**TASK DETAILS**. Set down only those lines that fall from the line containing "Build this scene" through the line containing "scene = bpy.context.scene;", unchanged and without pictures.

════════

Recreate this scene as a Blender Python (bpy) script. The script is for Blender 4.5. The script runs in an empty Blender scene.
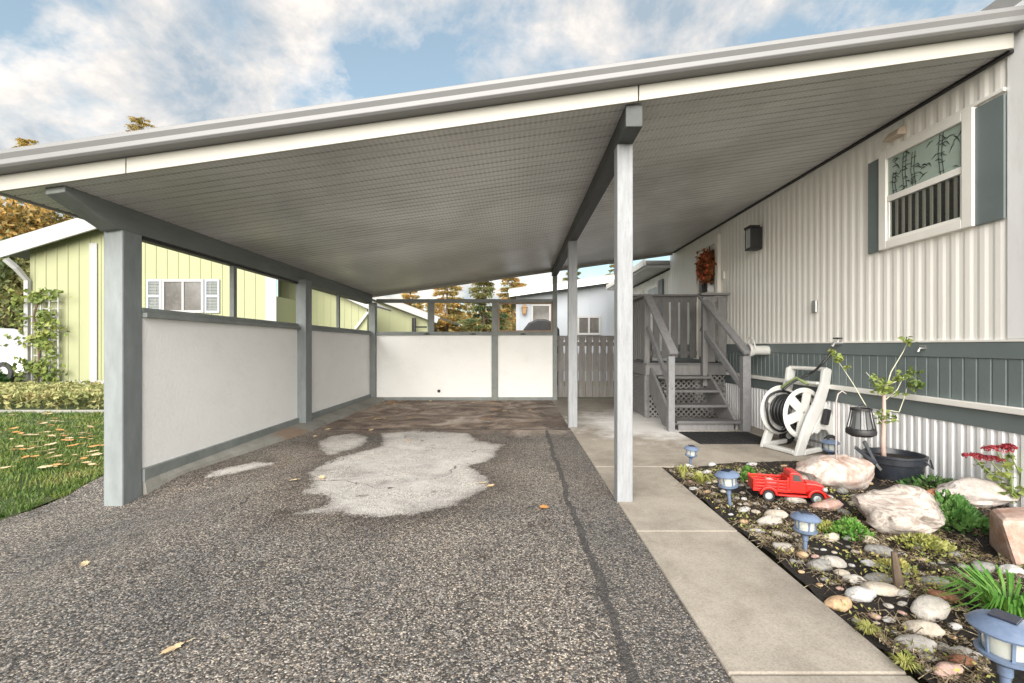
import bpy, bmesh, math, random
from mathutils import Vector, Matrix, noise
R = math.radians
PI = math.pi
random.seed(7)
F = 455.0
H = 1.2
SC = bpy.context.scene
COL = SC.collection
WX = 3.5            # plane of the white house wall

def at(px, py, Y):
    return Vector(((px-517)/F*Y, Y, H-(py-346)/F*Y))
def gz(x, y):
    def ss(t):
        t = max(0, min(1, t)); return t*t*(3-2*t)
    return -0.1*ss((4.35-y)/.7)*ss((-x-2.1)/.9)
def ground(px, py, z=0.0):
    Y = F*(H-z)/(py-346)
    return Vector(((px-517)/F*Y, Y, z))
def soffit(x):
    return H+1.591+0.1413*x

# ------------------------------------------------------------------ materials
MATS = {}
def new_mat(name):
    m = bpy.data.materials.new(name); m.use_nodes = True
    nt = m.node_tree
    b = nt.nodes['Principled BSDF']
    MATS[name] = m
    return m, nt, b
def nd(nt, t, **kw):
    n = nt.nodes.new(t)
    for k, v in kw.items():
        if k in n.inputs: n.inputs[k].default_value = v
        else: setattr(n, k, v)
    return n
def lk(nt, a, b): nt.links.new(a, b)
def ramp(nt, stops, fac=None, interp='LINEAR'):
    r = nt.nodes.new('ShaderNodeValToRGB'); r.color_ramp.interpolation = interp
    el = r.color_ramp.elements
    while len(el) > 1: el.remove(el[-1])
    el[0].position = stops[0][0]; el[0].color = (*stops[0][1], 1)
    for p, c in stops[1:]:
        e = el.new(p); e.color = (*c, 1)
    if fac is not None: lk(nt, fac, r.inputs['Fac'])
    return r
def mixc(nt, fac, a, b, bt='MIX'):
    m = nt.nodes.new('ShaderNodeMix'); m.data_type = 'RGBA'; m.blend_type = bt
    for s, v in ((m.inputs[0], fac), (m.inputs[6], a), (m.inputs[7], b)):
        if isinstance(v, (int, float)): s.default_value = v
        elif isinstance(v, tuple): s.default_value = (*v, 1) if len(v) == 3 else v
        else: lk(nt, v, s)
    return m.outputs[2]
def math_(nt, op, a, b=None, c=None):
    m = nt.nodes.new('ShaderNodeMath'); m.operation = op
    for i, v in enumerate((a, b, c)):
        if v is None: continue
        if isinstance(v, (int, float)): m.inputs[i].default_value = v
        else: lk(nt, v, m.inputs[i])
    return m.outputs[0]
def coords(nt, scale=(1, 1, 1), kind='Object'):
    tc = nt.nodes.new('ShaderNodeTexCoord'); mp = nt.nodes.new('ShaderNodeMapping')
    mp.inputs['Scale'].default_value = scale
    lk(nt, tc.outputs[kind], mp.inputs['Vector'])
    return mp.outputs['Vector']
def noise_t(nt, vec, scale, detail=5, rough=.6, dist=0):
    n = nd(nt, 'ShaderNodeTexNoise', Scale=scale, Detail=detail, Roughness=rough, Distortion=dist)
    lk(nt, vec, n.inputs['Vector']); return n.outputs['Fac']
def bump(nt, b, h, strength=.3, dist=.01):
    n = nd(nt, 'ShaderNodeBump', Strength=strength, Distance=dist)
    lk(nt, h, n.inputs['Height']); lk(nt, n.outputs['Normal'], b.inputs['Normal'])
def geo_pos(nt):
    return nt.nodes.new('ShaderNodeNewGeometry').outputs['Position']

def paint(name, col, rough=.55, vary=.12, dirt=.15, dirtcol=(.12, .10, .08), scale=3, streak=(1, 1, 1), bmp=.15, metal=0, fine=60):
    """painted or plain surface with slight tone variation, grime patches and fine surface bump"""
    m, nt, b = new_mat(name)
    v = coords(nt, streak)
    n1 = noise_t(nt, v, scale, 6, .65)
    lo = tuple(c*(1-vary) for c in col); hi = tuple(min(1, c*(1+vary*.6)) for c in col)
    r1 = ramp(nt, [(.3, lo), (.7, hi)], n1)
    n2 = noise_t(nt, v, scale*2.7, 8, .72)
    r2 = ramp(nt, [(.52, (0, 0, 0)), (.78, (1, 1, 1))], n2)
    f = math_(nt, 'MULTIPLY', r2.outputs[0], dirt)
    lk(nt, mixc(nt, f, r1.outputs[0], dirtcol), b.inputs['Base Color'])
    n3 = noise_t(nt, coords(nt), fine, 3, .6)
    bump(nt, b, n3, bmp, .004)
    b.inputs['Roughness'].default_value = rough
    b.inputs['Metallic'].default_value = metal
    return m

M = {}
M['post_grey'] = paint('post_grey', (.20, .222, .228), .6, .2, .35, (.12, .12, .115), 3, (3, 3, .8), .25)
M['post_pale'] = paint('post_pale', (.25, .26, .275), .6, .2, .75, (.13, .13, .13), 5, (6, 6, .7), .4)
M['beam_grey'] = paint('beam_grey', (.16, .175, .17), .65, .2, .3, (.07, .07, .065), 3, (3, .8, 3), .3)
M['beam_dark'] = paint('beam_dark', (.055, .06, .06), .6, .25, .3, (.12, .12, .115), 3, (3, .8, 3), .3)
M['trim_grey'] = paint('trim_grey', (.22, .24, .235), .6, .2, .3, (.1, .1, .09), 4, (1, 1, 1), .3)
M['panel_white'] = paint('panel_white', (.90, .90, .895), .75, .03, .14, (.5, .47, .42), 1.1, (1, 1, 1.5), .8, 0, 25)
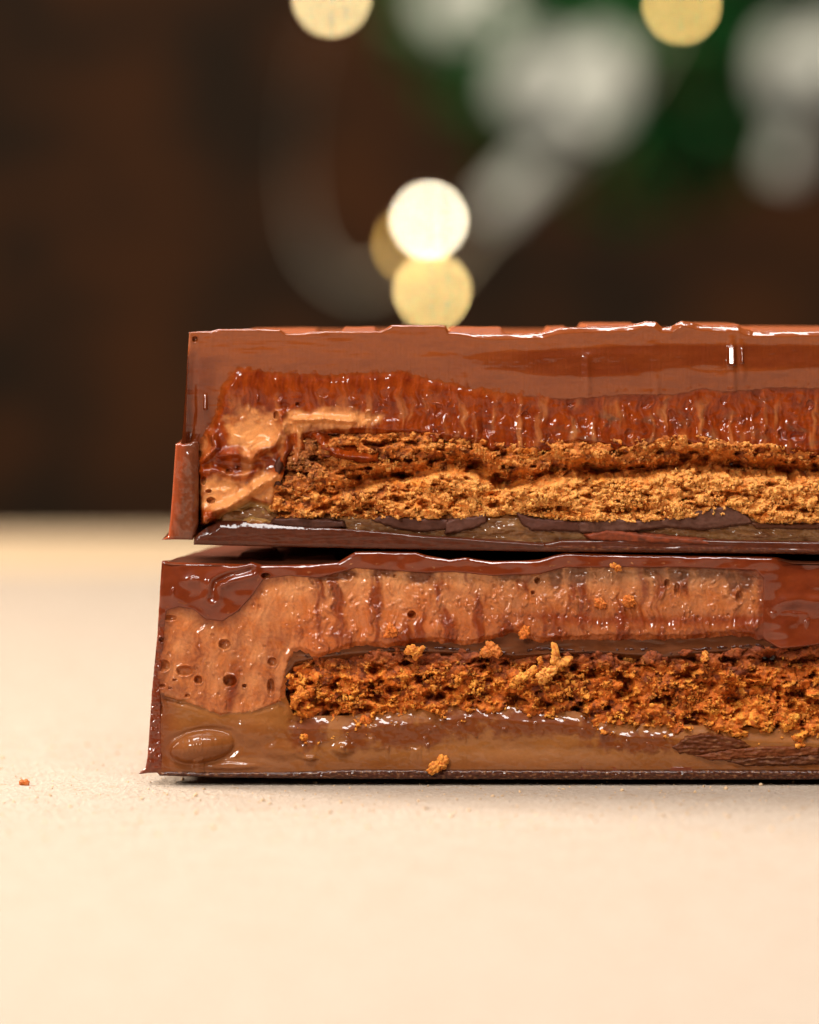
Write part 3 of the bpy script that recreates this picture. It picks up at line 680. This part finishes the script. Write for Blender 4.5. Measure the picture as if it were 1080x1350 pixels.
# biscuit
cr, ca, cb, cc = crumb_relief(G, 301)
r = -12 + cr * .85 - 22 * sstep(.12, .42, fbm(X / 30, Y / 18, 285, 3)) + 6 * fbm(X / 60, Y / 34, 286, 2)
for x, y, a, b, d in ((376, 930, 7, 26, 22), (519, 911, 12, 6, 18), (481, 936, 14, 5, 18), (538, 950, 13, 6, 18), (500, 957, 9, 5, 14), (676, 941, 13, 5, 18), (599, 947, 10, 5, 14), (970, 915, 11, 18, 13), (998, 905, 16, 6, 14), (878, 922, 12, 5, 16), (768, 948, 10, 6, 18),
                      (1017, 868, 10, 11, 15), (836, 935, 7, 9, 16), (950, 972, 9, 6, 14), (566, 918, 8, 6, 12), (640, 915, 14, 5, 10), (930, 905, 18, 6, 14), (1050, 915, 14, 6, 16), (1090, 930, 14, 8, 18), (420, 930, 10, 6, 14), (455, 950, 10, 7, 14), (715, 930, 10, 5, 12), (1150, 905, 20, 7, 20)):
    dd = np.hypot((X - x) / a, (Y - y) / b) + .3 * fbm(X / 6, Y / 6, 284, 2)
    r -= d * sstep(1.2, .45, dd)
r += 3 * sstep(940, 975, Y) * sstep(860, 960, X)
rag = fbm(X / 17, Y / 13, 381, 5, .62); cmk = sstep(.10, .26, rag) * sstep(864, 884, Y + 8 * fbm(X / 14, Y / 20, 385, 2))
w1, _, wc = worley(X / 7 + .8 * rag, Y / 6.5 + .8 * fbm(X / 5, Y / 5, 382, 2), 383)
r += cmk * (6 + 6 * (.5 - w1) + 3.5 * (wc - .5)) + 1.0 * fbm(X / 3.2, Y / 3, 384, 2)
r += np.where(sd_b < 0, 2.2 * sd_b, 0) + rounding(np.clip(sd_b, 0, None), 6)
lightm = np.clip(.10 + .45 * sstep(900, 960, X) * sstep(900, 940, Y), 0, 1)
col = biscuit_colours(G, cb, cc, lightm, 288, lin(96, 36, 6), lin(184, 92, 20), lin(222, 146, 54))
col = mixc(col, const(G, lin(224, 144, 52)), cmk * (.3 + .5 * wc))
col = mixc(col, const(G, lin(104, 44, 20)), .7 * sstep(890, 866, Y + 8 * fbm(X / 12, Y / 12, 289, 2)))
r_bis = r; sheet("biscuit", M_biscuit, bar2, G, r, sd_b, col, lo=-7)
keep = sstep(-.5, .4, fbm(X / 40, Y / 22, 291, 2)) * (.35 + .65 * sstep(868, 890, Y)) * sstep(-44, -20, r_bis)
gx, gy, gr, gs, gc = clumps(2, 384, END - 8, 866, 984, 40, 1200, keep, col, lin(226, 150, 58), sd_b)
grains("biscuit_crumbs", M_biscuit, bar2, gx, gy, gr, gs, gc)

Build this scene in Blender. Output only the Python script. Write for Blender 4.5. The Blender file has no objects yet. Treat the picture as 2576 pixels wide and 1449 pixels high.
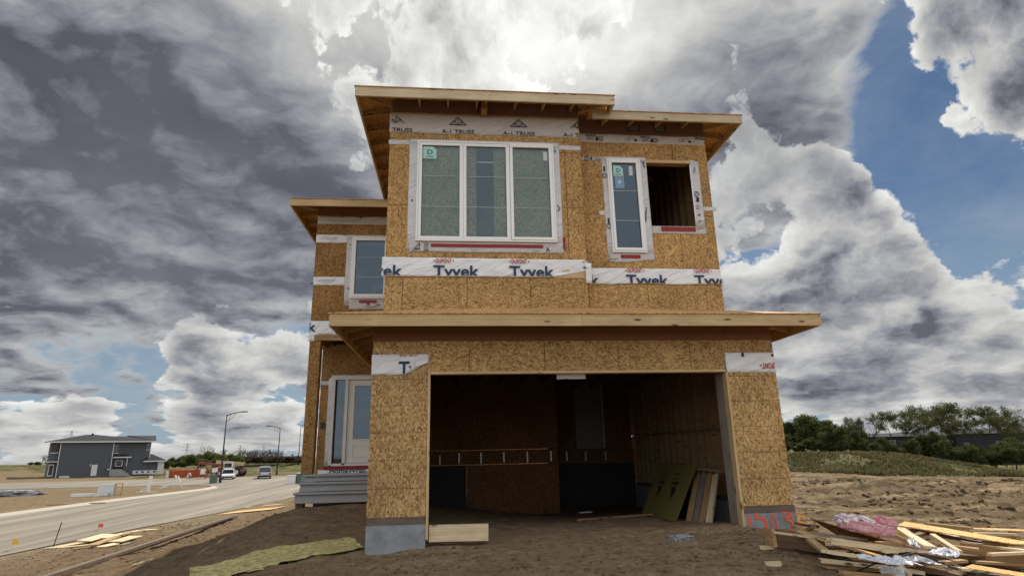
import bpy, bmesh, math, random
import numpy as np
from mathutils import Vector, Matrix, noise as mnoise
random.seed(7); rng = np.random.default_rng(7)
R = math.radians
scene = bpy.context.scene; COL = scene.collection

# ------------------------------------------------------------------ camera
CAM = np.array([1.27, -9.5, 0.92]); YAW, PITCH, ROLL, FPX = R(5.773), R(15.24), R(1.231), 1497.0
_F = np.array([math.sin(YAW)*math.cos(PITCH), math.cos(YAW)*math.cos(PITCH), math.sin(PITCH)])
_R = np.array([math.cos(YAW), -math.sin(YAW), 0.0]); _U = np.cross(_R, _F)
cr, sr = math.cos(ROLL), math.sin(ROLL)
def ray(px, py):
    X = px-1288; Y = py-724.5
    x = cr*X - sr*Y; y = sr*X + cr*Y
    return _R*x/FPX - _U*y/FPX + _F
def at(px, py, ax, val):
    d = ray(px, py); t = (val-CAM[ax])/d[ax]; return CAM + d*t
def atc(px, py, c): return CAM + ray(px, py)*c
cam = bpy.data.objects.new('camera', bpy.data.cameras.new('camera')); COL.objects.link(cam)
rx = ray(1289, 724.5)-ray(1288, 724.5); ry = ray(1288, 723.5)-ray(1288, 724.5)
rx /= np.linalg.norm(rx); ry /= np.linalg.norm(ry)
m = Matrix.Identity(4)
for i in range(3):
    m[i][0] = rx[i]; m[i][1] = ry[i]; m[i][2] = -_F[i]; m[i][3] = CAM[i]
cam.matrix_world = m
cam.data.sensor_fit = 'HORIZONTAL'; cam.data.sensor_width = 36.0; cam.data.lens = 36.0*FPX/2576
cam.data.clip_end = 3000; cam.data.clip_start = 0.05
scene.camera = cam

# ------------------------------------------------------------------ node helpers
class NT:
    def __init__(s, tree): s.t = tree; s.n = tree.nodes; s.l = tree.links
    def put(s, sock, v):
        if isinstance(v, S): s.l.new(v.o, sock)
        elif v is not None:
            if isinstance(v, (tuple, list)) and len(v) == 3 and sock.type == 'RGBA': v = tuple(v)+(1,)
            sock.default_value = v
    def node(s, typ, ins={}, out=0, **props):
        n = s.n.new(typ)
        for k, v in props.items(): setattr(n, k, v)
        for k, v in ins.items(): s.put(n.inputs[k], v)
        return S(s, n.outputs[out])
    def math(s, op, a, b=None, c=None, clamp=False):
        n = s.n.new('ShaderNodeMath'); n.operation = op; n.use_clamp = clamp
        for i, v in enumerate((a, b, c)): s.put(n.inputs[i], v)
        return S(s, n.outputs[0])
    def vmath(s, op, a, b=None, scale=None):
        n = s.n.new('ShaderNodeVectorMath'); n.operation = op
        s.put(n.inputs[0], a)
        if b is not None: s.put(n.inputs[1], b)
        if scale is not None: s.put(n.inputs['Scale'], scale)
        return S(s, n.outputs['Value' if op in ('DOT_PRODUCT', 'LENGTH', 'DISTANCE') else 'Vector'])
    def xyz(s, v):
        n = s.n.new('ShaderNodeSeparateXYZ'); s.put(n.inputs[0], v); return [S(s, o) for o in n.outputs]
    def comb(s, x=0.0, y=0.0, z=0.0):
        return s.node('ShaderNodeCombineXYZ', {0: x, 1: y, 2: z})
    def noise(s, v, scale=5, detail=4, rough=.5, dist=0, out=0, **k):
        return s.node('ShaderNodeTexNoise', {'Vector': v, 'Scale': scale, 'Detail': detail, 'Roughness': rough, 'Distortion': dist}, out, **k)
    def vor(s, v, scale=5, out=0, **k):
        return s.node('ShaderNodeTexVoronoi', {'Vector': v, 'Scale': scale}, out, **k)
    def mr(s, v, a, b, c=0.0, d=1.0, smooth=False, clamp=True):
        n = s.n.new('ShaderNodeMapRange'); n.clamp = clamp
        if smooth: n.interpolation_type = 'SMOOTHSTEP'
        for i, x in enumerate((v, a, b, c, d)): s.put(n.inputs[i], x)
        return S(s, n.outputs[0])
    def mix(s, f, a, b, mode='MIX'):
        n = s.n.new('ShaderNodeMix'); n.data_type = 'RGBA'; n.blend_type = mode
        s.put(n.inputs[0], f); s.put(n.inputs[6], a); s.put(n.inputs[7], b)
        return S(s, n.outputs[2])
    def ramp(s, f, stops, interp='LINEAR'):
        n = s.n.new('ShaderNodeValToRGB'); s.put(n.inputs[0], f); e = n.color_ramp; e.interpolation = interp
        while len(e.elements) < len(stops): e.elements.new(0.5)
        for el, (p, c) in zip(e.elements, stops): el.position = p; el.color = tuple(c)+(1,)
        return S(s, n.outputs[0])
class S:
    def __init__(s, t, o): s.t = t; s.o = o
    def __add__(s, b): return s.t.math('ADD', s, b)
    __radd__ = __add__
    def __sub__(s, b): return s.t.math('SUBTRACT', s, b)
    def __rsub__(s, b): return s.t.math('SUBTRACT', b, s)
    def __mul__(s, b): return s.t.math('MULTIPLY', s, b)
    __rmul__ = __mul__
    def __truediv__(s, b): return s.t.math('DIVIDE', s, b)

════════

**ANSWER TO THE TASK**.
Build this scene in Blender. Output only the Python script. Write for Blender 4.5. The Blender file has no objects yet. Treat the picture as 2576 pixels wide and 1449 pixels high.
import bpy, bmesh, math, random
import numpy as np
from mathutils import Vector, Matrix, noise as mnoise
random.seed(7); rng = np.random.default_rng(7)
R = math.radians
scene = bpy.context.scene; COL = scene.collection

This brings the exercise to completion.